Plus largement, cette dynamique explique l’inclination des auteurs à ménager les médias qui assurent la promotion de leurs ouvrages. Tel universitaire critiquera le mépris social ou l’hystérie sécuritaire de TF1 dans les colonnes du Monde, mais sans jamais mentionner les responsabilités du Monde qui, sur ces points, pourrait en remontrer aux chaînes de Bouygues. Immanquablement accompagnée de justifications intéressées sur la nécessité de « faire entendre un autre son de cloche » [11], ce genre d’amnésie sélective constitue un obstacle à la critique radicale des médias, sacrifiée sur l’autel des vanités individuelles.
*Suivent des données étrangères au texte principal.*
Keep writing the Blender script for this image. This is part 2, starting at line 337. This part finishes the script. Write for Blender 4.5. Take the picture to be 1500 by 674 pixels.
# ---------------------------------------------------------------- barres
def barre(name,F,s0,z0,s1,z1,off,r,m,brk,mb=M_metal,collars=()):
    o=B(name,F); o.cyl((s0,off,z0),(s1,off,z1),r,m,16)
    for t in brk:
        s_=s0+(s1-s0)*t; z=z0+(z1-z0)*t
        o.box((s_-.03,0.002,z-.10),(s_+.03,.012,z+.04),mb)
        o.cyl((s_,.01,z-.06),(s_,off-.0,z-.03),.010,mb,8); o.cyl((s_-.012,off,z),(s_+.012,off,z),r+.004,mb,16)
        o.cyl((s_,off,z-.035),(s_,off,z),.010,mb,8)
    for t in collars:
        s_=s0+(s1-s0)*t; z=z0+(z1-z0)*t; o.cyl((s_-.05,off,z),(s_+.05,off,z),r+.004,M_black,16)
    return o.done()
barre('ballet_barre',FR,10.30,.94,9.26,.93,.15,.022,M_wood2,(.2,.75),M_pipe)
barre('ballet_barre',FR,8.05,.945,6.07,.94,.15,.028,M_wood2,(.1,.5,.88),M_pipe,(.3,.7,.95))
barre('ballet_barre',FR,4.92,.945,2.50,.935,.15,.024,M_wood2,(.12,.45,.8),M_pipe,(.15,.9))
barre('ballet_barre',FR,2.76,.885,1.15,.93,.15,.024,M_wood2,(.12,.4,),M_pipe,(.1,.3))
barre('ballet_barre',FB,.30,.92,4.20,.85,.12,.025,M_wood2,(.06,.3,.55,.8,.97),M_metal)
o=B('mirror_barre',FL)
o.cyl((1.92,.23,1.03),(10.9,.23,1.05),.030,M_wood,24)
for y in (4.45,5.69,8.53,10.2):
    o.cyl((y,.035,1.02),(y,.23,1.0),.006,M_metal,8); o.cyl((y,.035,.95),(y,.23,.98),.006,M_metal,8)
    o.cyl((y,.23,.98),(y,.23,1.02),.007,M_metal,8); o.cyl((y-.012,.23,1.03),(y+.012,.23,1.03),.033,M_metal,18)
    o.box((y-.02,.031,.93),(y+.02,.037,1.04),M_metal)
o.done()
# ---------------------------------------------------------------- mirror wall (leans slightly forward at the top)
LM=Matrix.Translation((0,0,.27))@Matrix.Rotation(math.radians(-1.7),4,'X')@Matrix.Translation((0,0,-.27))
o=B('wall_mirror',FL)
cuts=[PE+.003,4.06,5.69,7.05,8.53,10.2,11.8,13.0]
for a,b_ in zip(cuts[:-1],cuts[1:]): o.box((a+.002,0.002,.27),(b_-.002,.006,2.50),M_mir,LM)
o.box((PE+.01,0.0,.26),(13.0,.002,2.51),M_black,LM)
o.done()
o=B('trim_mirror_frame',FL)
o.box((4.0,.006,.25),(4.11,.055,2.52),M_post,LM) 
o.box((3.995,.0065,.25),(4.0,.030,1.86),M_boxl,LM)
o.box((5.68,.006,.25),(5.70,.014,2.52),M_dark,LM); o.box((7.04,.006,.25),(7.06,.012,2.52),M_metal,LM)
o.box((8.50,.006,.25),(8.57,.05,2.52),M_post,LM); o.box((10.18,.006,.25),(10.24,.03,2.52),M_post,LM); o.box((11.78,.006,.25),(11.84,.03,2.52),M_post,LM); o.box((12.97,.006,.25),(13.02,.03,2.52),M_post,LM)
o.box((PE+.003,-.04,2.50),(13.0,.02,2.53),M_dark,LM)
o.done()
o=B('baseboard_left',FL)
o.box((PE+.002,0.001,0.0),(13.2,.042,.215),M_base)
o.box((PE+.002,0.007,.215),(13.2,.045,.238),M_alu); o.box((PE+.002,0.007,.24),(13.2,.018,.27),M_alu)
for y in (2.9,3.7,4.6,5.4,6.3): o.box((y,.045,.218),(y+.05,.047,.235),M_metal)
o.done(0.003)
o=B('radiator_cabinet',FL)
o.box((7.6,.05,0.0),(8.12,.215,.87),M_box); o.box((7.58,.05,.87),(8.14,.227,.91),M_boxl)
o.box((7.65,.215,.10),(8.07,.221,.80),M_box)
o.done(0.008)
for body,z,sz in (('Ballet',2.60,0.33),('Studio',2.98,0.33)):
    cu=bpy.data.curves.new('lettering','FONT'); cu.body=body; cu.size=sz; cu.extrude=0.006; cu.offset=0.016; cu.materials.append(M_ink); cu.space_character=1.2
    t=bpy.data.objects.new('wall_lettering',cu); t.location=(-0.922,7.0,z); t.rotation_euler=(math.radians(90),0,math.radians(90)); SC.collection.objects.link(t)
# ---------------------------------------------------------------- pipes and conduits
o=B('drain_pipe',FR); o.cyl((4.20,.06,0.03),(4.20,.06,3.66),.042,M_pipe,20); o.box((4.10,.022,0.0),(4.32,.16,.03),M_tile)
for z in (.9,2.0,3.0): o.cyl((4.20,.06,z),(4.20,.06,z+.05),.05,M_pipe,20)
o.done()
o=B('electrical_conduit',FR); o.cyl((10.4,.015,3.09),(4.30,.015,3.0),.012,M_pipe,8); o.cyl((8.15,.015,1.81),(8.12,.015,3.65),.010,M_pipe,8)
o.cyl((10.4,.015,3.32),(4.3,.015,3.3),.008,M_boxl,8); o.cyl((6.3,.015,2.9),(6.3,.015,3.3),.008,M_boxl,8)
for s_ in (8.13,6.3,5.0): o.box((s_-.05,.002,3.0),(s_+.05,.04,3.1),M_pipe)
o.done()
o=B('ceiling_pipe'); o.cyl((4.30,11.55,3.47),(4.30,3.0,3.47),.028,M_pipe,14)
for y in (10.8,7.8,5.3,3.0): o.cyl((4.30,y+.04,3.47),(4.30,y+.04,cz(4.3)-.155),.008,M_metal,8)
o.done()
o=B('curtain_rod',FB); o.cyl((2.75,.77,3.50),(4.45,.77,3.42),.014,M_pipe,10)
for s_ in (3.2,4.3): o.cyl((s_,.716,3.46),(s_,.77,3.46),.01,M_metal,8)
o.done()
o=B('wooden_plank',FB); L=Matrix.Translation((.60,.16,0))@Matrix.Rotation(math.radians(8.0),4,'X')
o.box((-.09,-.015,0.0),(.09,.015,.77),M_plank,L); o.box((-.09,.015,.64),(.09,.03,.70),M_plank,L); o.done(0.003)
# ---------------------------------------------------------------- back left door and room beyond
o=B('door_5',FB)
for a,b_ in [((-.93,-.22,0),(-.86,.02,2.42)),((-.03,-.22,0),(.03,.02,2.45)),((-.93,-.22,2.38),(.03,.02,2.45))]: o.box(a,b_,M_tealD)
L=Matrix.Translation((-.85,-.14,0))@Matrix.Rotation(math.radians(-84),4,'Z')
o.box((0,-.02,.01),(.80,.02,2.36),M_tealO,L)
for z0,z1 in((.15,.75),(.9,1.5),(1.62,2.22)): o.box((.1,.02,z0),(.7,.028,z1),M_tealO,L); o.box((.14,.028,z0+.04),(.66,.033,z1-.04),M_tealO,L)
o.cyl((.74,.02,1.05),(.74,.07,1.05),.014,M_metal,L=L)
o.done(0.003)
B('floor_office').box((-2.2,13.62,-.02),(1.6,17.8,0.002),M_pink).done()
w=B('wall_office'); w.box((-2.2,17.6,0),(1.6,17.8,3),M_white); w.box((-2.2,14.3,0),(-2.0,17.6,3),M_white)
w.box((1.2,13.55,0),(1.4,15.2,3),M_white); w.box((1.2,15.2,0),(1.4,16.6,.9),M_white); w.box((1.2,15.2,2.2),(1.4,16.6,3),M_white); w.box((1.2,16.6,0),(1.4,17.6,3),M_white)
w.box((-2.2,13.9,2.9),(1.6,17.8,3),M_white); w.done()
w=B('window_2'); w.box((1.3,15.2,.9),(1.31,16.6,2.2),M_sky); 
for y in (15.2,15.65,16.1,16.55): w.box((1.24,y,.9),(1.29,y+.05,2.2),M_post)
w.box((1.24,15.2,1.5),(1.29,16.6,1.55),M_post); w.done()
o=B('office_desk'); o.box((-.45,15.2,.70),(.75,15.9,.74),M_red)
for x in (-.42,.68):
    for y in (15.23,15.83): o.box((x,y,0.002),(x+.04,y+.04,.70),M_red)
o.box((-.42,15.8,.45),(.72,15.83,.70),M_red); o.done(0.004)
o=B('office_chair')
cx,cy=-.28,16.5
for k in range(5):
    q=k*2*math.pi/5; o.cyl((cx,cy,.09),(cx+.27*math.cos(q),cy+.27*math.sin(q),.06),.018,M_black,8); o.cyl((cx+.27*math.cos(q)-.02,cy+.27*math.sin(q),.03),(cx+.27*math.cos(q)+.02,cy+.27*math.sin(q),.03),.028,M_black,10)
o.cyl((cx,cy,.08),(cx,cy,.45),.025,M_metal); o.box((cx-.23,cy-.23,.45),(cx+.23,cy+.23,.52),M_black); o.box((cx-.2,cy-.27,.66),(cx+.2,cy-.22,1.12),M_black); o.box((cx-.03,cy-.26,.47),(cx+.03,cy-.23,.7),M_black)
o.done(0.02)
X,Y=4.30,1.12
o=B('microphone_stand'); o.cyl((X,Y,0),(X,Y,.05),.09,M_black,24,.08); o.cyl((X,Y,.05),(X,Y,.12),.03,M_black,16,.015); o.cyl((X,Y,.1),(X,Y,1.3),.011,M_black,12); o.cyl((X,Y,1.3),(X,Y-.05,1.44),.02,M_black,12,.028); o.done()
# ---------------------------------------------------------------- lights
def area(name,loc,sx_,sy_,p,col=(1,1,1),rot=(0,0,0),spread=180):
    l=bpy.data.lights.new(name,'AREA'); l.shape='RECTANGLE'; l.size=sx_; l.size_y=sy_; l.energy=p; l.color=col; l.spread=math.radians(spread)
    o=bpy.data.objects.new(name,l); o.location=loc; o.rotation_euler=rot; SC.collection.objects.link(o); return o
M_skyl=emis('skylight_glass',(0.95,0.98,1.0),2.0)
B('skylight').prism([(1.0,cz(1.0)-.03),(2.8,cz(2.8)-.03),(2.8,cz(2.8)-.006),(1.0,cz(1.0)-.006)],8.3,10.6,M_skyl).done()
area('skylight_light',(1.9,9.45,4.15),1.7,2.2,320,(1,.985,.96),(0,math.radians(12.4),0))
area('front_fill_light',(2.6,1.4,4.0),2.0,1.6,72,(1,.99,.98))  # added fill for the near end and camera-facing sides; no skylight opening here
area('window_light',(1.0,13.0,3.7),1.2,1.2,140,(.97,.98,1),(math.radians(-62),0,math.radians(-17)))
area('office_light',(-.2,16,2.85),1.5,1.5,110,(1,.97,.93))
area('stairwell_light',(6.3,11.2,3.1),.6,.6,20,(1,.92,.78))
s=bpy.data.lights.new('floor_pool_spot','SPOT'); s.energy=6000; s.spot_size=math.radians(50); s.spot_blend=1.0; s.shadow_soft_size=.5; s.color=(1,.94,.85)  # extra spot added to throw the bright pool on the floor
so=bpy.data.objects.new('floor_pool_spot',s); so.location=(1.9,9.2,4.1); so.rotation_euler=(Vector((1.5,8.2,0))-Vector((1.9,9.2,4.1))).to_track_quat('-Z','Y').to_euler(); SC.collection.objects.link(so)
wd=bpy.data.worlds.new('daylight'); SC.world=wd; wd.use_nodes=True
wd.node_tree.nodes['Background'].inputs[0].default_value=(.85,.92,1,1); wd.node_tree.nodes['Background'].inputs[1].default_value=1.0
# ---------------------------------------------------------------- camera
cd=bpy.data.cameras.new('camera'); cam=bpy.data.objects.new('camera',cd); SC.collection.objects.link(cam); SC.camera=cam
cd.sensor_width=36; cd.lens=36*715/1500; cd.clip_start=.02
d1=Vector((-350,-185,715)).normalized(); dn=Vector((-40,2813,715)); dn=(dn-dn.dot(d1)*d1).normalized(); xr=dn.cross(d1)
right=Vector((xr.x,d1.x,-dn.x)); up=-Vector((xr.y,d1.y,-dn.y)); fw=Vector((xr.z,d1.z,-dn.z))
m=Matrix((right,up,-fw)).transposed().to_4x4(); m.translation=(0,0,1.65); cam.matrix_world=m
En novembre-décembre 1995, au nom de la solidarité avec les grévistes dénigrés par les journalistes, des universitaires se promettaient d’œuvrer à la construction de nouveaux rapports avec les médias. Atteindre cet objectif exigerait à tout le moins que les penseurs convaincus de la dégradation structurelle de la presse et de la nécessité d’y remédier adoptent un comportement collectif, et cessent d’abjurer leur conviction dès que l’occasion se présente de faire parler d’eux (ou de leurs livres). Mais cela, beaucoup d’intellectuels ont compris qu’ils avaient intérêt à ne pas le comprendre.